The Wind May Blow / Someday

Here are two beautiful picture books kindly sent for review by Little Tiger

The Wind May Blow
Sasha Quinton and Thomas Hegbrook

With its cut away pages and tender illustrations this is a beautiful book – both visual and verbal – for adults to share with little ones.

The voice is that of an adult speaking to a young child, “On the day you were born the sun rose brilliant and bright and beautiful,” in a place where “the sun rose and kissed your toes as warm roses bloomed in each cheek.”

Time passes, the child grows to face a life that inevitably isn’t all filled with sun and roses: stormy times are likely to occur. 

What’s required then is to stop, pause and take time to breathe deeply 

in the knowledge that you have the inner strength, life skills and whatever is needed to face challenges, overcome adversity and emerge out of the storm. The moon will be there burning brighter down on you and when the sun rises next morning, so too will you. There’s always the possibility of a new beginning.

So goes the seemingly simple, gently affirming wise message of this cleverly designed book with its die-cuts strategically placed throughout.

Altogether a splendid amalgam of words, pictures and design that is just right for many occasions: adults will know when it’s appropriate to revisit this timely picture book after a first reading.

Someday
Stephanie Stansbie and Frances Ives

When a little bear cub tells his mother one morning that it wants to be just like her, she likens her little one to a sapling that will soon be a tree. This doesn’t quite satisfy the cub, for that so mummy says, won’t be tomorrow. First they have lots of things to do together – memories to make – of happy hours and days spent frolicking through grassland, jumping over rocks, climbing trees in search of juicy berries, splashing and swimming among fish in the fast-flowing waters.

And all the while growing stronger and learning to cope with things that might at first seem frightening.

Then will come the possibility of meeting a mate and producing a new family.

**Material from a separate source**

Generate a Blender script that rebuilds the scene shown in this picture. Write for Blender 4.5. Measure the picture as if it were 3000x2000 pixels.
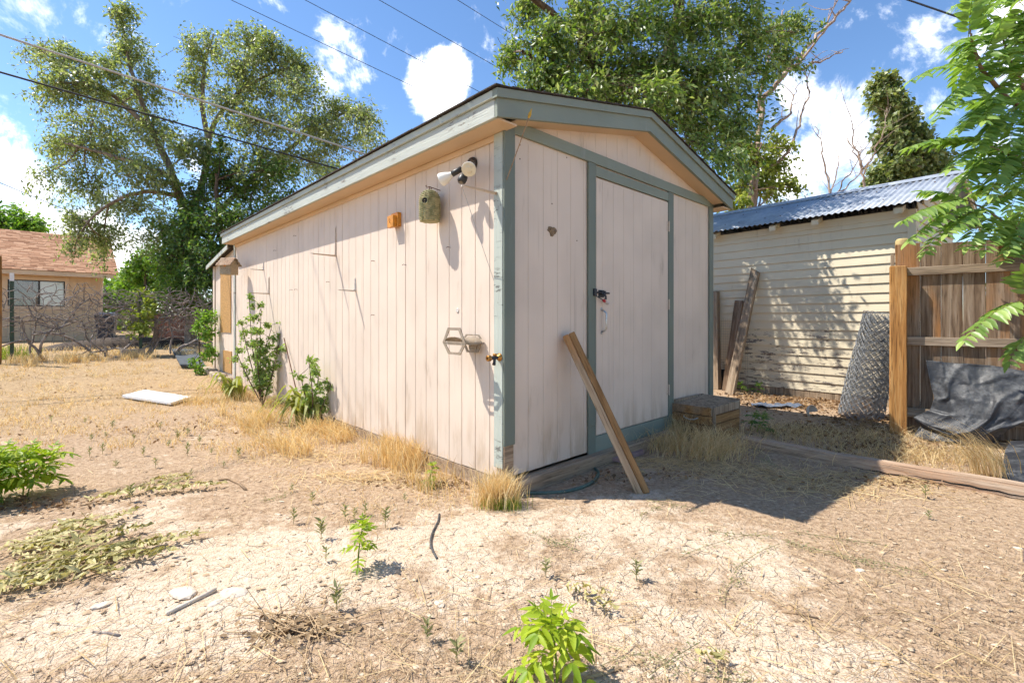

As they sit beneath the branches of a spreading tree, Mummy Bear talks of the cub’s memories acting like the tree’s roots keeping it “strong as you grow and flourish and bloom.” It’s their togetherness that prompts the little cub to express happiness in the here and now, with the promise of many many wonderful tomorrows.

Frances Ives’ illustrations capture the warmth and love between ursine mother and offspring; but as it is with bears, so as this lyrical book implies can it be with human parent and little one: memories to cherish as a child grows up and finds his/her way in the world.

My Friends and Me

My Friends and Me
Stephanie Stansbie and Katy Halford
Little Tiger

Families come in many different forms; this book celebrates that diversity. It’s narrated by a cheerful child who introduces, matter-of-fact style, families belonging to several friends.

There’s Kate who has two dads, best friend Harry with just his multi-talented mum

and Olivia with two sisters, two mums and a little brother. Then comes Lily with two homes, one belonging to her dad, the other to her mum.

Some friends are especially good for sleepovers: one lives in an enormous mansion, another in a caravan and a third, on a boat.

Hannah on the other hand, lives with her foster mum (among others in the household) Then there’s Ned’s mum who turns out to be not the man people originally thought but a super-surfer all the same.

In fact each of the families is a happy one and love is the key, not least in the narrator’s own, for we discover that this young child lives with granny and grandpops who are the ‘coolest grown-ups’.

The up-beat tone of the narrator is reflected in Katy Halford’s bright, cheery illustrations that have lots of amusing details such as ‘Frank’ the goldfish and Harry’s toy bear Bon-Bon.

Presenting as it does both traditional and non-traditional family units, this book would be especially helpful for teachers exploring families as a theme ; and of course it’s worth pointing out that every family is in some ways, different from every other one.